I wish to share why I felt I had to take such a step. This was my initiative alone. I did not vote for Delia to become leader of the party but had canvassed for Chris Said because I thought Delia had a lot of unexplained baggage.

But after he won the election, I offered Delia my assistance as new party leader and this is what I have been doing for the last three years.

I spent a long time trying the keep the whole party working together until the next election, hoping things would naturally sort themselves out.

However, I was not happy at the way things were playing out. Delia made some serious mistakes in his deliberations, the first was when he failed to appoint Chris Said as deputy leader of the party to help in the process to unite the party.

The second big foul was when he asked former leader Simon Busuttil to leave the party. I was in London that day and I remember frantically posting on social media platforms that he should retract his mistake at once.

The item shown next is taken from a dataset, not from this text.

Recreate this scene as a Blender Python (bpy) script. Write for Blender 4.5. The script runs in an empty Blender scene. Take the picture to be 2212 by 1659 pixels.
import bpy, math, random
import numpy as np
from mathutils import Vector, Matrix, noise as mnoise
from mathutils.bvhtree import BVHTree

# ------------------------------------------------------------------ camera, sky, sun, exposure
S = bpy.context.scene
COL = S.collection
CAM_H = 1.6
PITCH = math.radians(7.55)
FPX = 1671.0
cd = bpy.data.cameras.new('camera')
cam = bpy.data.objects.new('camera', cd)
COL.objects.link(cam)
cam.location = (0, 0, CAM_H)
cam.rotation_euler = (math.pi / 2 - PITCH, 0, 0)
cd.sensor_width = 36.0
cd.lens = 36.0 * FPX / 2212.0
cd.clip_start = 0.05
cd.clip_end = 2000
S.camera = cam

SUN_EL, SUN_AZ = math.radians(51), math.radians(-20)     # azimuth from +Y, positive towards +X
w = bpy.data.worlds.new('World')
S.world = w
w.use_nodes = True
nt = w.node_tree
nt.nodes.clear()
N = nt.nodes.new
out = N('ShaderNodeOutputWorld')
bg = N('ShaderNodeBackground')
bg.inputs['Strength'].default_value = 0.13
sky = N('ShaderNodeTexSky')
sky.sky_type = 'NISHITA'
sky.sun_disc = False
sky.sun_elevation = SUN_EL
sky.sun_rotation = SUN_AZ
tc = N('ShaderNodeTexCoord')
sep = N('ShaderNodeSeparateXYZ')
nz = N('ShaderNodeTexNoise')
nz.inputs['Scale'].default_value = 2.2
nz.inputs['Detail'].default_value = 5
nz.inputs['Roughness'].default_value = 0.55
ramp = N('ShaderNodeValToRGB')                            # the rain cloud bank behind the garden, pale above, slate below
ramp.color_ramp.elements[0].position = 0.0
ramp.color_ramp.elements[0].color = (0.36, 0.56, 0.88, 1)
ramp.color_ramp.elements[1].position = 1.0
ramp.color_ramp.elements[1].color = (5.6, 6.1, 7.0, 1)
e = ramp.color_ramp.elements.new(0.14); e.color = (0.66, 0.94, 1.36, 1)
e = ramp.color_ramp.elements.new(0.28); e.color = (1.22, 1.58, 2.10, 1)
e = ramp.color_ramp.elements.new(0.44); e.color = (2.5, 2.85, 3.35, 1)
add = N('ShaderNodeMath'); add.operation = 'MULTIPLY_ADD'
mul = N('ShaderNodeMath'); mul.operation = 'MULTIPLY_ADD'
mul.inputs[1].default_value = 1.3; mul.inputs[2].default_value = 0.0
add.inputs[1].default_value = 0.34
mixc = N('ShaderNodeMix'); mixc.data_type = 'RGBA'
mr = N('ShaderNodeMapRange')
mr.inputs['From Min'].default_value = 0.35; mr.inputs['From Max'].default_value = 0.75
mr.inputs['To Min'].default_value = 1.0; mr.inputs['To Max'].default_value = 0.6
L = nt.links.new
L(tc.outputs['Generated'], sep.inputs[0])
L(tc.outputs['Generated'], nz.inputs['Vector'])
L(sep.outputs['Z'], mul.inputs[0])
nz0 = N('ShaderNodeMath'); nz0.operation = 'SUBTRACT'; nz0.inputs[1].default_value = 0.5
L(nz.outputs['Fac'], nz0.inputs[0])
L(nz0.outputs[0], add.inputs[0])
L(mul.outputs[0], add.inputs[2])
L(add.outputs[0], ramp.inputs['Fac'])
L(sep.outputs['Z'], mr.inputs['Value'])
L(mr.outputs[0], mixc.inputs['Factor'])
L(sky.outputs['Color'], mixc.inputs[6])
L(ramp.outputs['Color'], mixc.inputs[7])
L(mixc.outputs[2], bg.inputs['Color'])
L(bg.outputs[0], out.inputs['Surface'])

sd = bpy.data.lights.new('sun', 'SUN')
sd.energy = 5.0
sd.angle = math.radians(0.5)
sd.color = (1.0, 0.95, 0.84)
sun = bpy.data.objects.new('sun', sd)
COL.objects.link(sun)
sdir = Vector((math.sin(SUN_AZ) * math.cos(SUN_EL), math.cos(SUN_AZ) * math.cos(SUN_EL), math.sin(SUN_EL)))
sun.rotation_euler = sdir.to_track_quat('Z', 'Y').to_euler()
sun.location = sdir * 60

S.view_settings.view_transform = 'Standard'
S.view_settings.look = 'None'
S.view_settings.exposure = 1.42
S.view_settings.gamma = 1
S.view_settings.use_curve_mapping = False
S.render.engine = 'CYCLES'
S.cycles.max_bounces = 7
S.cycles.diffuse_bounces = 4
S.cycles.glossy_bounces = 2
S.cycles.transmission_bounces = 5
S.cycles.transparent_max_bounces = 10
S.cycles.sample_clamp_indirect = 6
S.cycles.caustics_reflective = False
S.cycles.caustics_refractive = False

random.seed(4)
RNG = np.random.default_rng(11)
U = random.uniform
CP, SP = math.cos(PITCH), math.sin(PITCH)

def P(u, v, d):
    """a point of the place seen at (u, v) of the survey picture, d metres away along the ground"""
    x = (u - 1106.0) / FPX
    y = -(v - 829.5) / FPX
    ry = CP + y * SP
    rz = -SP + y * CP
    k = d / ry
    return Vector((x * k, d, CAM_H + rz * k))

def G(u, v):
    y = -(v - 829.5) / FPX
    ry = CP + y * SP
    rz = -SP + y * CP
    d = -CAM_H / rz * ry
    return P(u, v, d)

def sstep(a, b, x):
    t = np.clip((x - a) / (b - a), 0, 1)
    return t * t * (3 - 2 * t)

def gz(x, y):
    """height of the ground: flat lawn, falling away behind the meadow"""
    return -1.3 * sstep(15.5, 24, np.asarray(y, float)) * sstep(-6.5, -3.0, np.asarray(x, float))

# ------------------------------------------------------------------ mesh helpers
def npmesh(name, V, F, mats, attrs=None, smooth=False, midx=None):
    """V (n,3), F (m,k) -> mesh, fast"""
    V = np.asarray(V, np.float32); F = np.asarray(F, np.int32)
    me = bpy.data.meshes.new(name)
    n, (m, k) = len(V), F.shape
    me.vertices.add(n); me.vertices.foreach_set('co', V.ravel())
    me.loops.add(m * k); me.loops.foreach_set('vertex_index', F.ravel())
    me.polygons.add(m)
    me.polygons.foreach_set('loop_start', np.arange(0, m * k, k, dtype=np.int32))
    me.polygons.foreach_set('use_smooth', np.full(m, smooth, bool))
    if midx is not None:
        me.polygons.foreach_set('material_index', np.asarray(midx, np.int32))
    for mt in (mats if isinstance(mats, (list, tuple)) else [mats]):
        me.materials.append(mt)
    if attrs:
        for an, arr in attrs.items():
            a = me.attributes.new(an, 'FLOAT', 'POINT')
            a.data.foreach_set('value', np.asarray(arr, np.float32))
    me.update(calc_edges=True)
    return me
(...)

His general attitude to his MPs and other party members and councillors was rather shabby and made promises he failed to keep.

I kept getting messages from relatives and friends that they had decided not to vote PN anymore as long as Delia remained at the helm.

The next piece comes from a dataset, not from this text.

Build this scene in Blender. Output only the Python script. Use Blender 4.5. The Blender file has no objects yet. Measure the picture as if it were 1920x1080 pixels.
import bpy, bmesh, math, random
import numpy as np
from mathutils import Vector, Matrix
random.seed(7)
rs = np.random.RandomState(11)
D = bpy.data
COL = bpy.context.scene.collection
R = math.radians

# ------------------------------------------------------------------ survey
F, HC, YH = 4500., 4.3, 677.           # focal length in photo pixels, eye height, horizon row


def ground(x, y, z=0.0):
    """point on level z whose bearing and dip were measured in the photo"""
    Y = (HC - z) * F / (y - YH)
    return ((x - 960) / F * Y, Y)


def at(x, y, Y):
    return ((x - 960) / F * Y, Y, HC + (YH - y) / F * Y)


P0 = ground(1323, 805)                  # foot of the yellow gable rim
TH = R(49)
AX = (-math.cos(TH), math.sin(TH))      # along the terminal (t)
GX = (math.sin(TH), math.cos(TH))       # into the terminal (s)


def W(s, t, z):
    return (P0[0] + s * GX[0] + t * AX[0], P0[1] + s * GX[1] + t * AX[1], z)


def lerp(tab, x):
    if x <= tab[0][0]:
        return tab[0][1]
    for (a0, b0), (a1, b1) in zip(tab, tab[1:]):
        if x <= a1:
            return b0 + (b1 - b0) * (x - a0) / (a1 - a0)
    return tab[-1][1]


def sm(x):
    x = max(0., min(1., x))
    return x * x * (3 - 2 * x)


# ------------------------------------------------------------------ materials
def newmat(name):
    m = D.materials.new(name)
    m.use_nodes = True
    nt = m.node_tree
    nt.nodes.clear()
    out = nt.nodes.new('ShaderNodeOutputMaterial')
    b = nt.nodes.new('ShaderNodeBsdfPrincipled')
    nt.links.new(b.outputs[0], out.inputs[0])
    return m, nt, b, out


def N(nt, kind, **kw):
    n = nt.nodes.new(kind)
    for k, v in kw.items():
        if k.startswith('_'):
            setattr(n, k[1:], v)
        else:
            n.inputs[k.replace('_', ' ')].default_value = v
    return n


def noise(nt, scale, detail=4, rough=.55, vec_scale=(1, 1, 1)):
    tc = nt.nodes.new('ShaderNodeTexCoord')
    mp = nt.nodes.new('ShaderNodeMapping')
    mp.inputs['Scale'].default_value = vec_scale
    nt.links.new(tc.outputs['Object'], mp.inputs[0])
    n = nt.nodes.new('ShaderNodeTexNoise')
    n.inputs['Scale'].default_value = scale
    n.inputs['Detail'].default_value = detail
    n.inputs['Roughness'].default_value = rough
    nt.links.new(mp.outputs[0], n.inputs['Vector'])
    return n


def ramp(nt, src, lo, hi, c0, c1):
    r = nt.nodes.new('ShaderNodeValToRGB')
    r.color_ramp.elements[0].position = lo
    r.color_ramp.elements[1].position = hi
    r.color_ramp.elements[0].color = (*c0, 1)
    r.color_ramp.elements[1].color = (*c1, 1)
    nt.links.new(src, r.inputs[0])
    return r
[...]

The fracas that occurred in the local councils and European Parliament elections last year led me to believe that we were on a downward spiral.

I often ended up writing messages on social media I was not convinced about at all.

I was always loyal to the PN party leaders, however, loyalty has its limits

But I gave him the benefit of the doubt and defended the party, until the news report emerged about the mobile phone messages to Yorgen Fenech, where I must say, he  defended himself very poorly.  What also worried me were the constantly low PN poll ratings, with Delia obtaining just 11 per cent in the latest one.

The PN was never a party which polled at 11 per cent but, at the current rate, we could soon be akin to one of the fringe parties.

At this rate, I wonder whether, in two years’ time, we would have enough votes to win even five seats in parliament!

However, the straw that broke the camel’s back was the vote two weeks ago, when two thirds of PN MPs forcefully voted on a motion which said that they had no confidence in Delia’s leadership. Among those who voted against him were some of his closest supporters. This was a watershed moment for me.

I thought he would now call a vote of confidence in the party structures to stamp his leadership credentials.

However, to my surprise, he plodded on as if nothing had happened. It was at this stage that I seriously started to wonder about the sanity of the whole scenario.

Here we are, a democratic party, with a leader who refuses to step down or call a confidence vote to ensure he stays at the helm. I thought about this for three days and immediately decided to put a vote of confidence in his leadership to the executive council meeting, which was due a week after.

No democratic party leader, anywhere in the world behaves like that after losing two thirds of the support of his parliamentary majority.

The situation was surreal. So last Tuesday, at the meeting of the party executive council, I presented my motion.

I was surprised how he tried to overlook it with excuses and shenanigans of every sort, misquoting the statute book, which did not say anywhere that I could not present such a motion. I put my foot down and the vote was finally held at 1.30am. The rest is history.

We are now threading on very thin ice. Delia should urgently call a meeting of the general council to confirm his leadership or resign.

There is no other way. As Lawrence Gonzi and Tonio Borg also advised him, he can also call a confirmatory vote by the party members too. There is no other way forward at all.

As Louis Galea pointedly told him after the vote, he should stop abusing of the good intentions of party members. I was always loyal to the PN party leaders, however, loyalty has its limits, and in my case, the limits have been surpassed with these two events.